Swamp Queen?

Frigg is the name of Odin’s wife in Germanic/Norse mythology. Odin is head-honcho of the Aesir (Norse gods) — the one-eyed god of war, wisdom and poetry. Frigg is renowned for her beauty and gorgeous hair, the gift of intuitive wisdom and prophecy, and fertility. Indeed, many modern feminine religious deities and gurus are compassionate, listening archetypes of the fertility goddess (think Mary or Guan Yin).

What piqued my intrigue here is the theory that Frigg’s hall in Asgard is called Fensalir, which can translate to “marsh hall”. Why would Frigg, a goddess of beauty and fertility live in a marsh hall?

Environmentally, wetlands are delicate and important facets of the ecosystem. They have high biodiversity and are breeding grounds for a variety of insects, mammals and amphibians. Wetlands are very fertile regions with much composting and natural recycling. I’m not a scientist so I can’t tell you much about that… but metaphorically it is pretty interesting, that these are regions with much natural potency.

According to history, folklore and archaeological evidence, in various European traditions bogs were places of sacrifice. The goal of the sacrificial rites were not always the same, sometimes they had to do with harvests and weather. Regardless, bogs were always seen as locales containing strong spiritual presences. Often they were considered to house evil spirits, an impression depicted often in modern fantasy entertainment (think of Willow, Lord of the Rings, Neverending Story, Berserk, The Princess Bride, the Final Fantasy and Dragon Warrior video games and so on).

There have been archaeological discoveries of humans and animals ritually killed and cast into marshes and bogs in Scandinavia, as well as huge bonfire encampments on the edge of lakes. Apparently one goal of bog sacrifices was to appease wrathful spirits, or to keep evil spirits located in the bog.

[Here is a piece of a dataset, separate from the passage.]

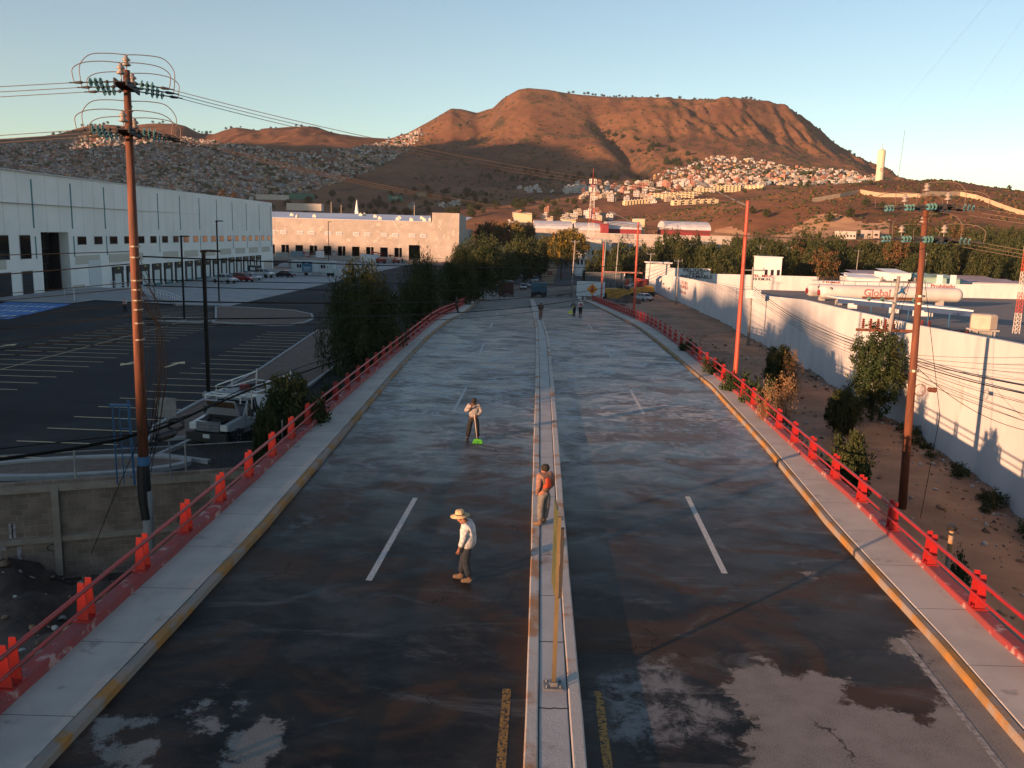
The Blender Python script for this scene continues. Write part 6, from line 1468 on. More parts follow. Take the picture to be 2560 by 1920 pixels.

It is interesting to consider the place of marshes and wetlands in European and American folklore. The ominous atmosphere of the bayou as the location of the horrible demonic rites in H.P. Lovecraft’s Call of the Cthulu, or the tales of will o’ wisps, those mischievous spectral lights which appeared over water at night and lured people to their deaths (remember the mischievous, elusive quality of the wood-elves’ forest celebrations in The Hobbit?). Those will o’ wisps sound a bit like the Norwegian/Swedish legend of the fossegrimen — a male water-demon whose fiddle playing drowned any who followed its sound.

Although scientists try to rebuke and explain the supernatural claims of the will o’ wisps, as per usual I think there’s still some spiritual sincerity to the phenomena. The old pagan recognition of wetlands as potent places of sacrifice and spiritual presence is pretty interesting considering wetlands are now valued as repositories of natural resources. I suppose if life itself exists much in the way fungus coagulates in a petri dish, shouldn’t the marsh — a region so replete and brimming with natural presence, be a potential address for a fertility goddess?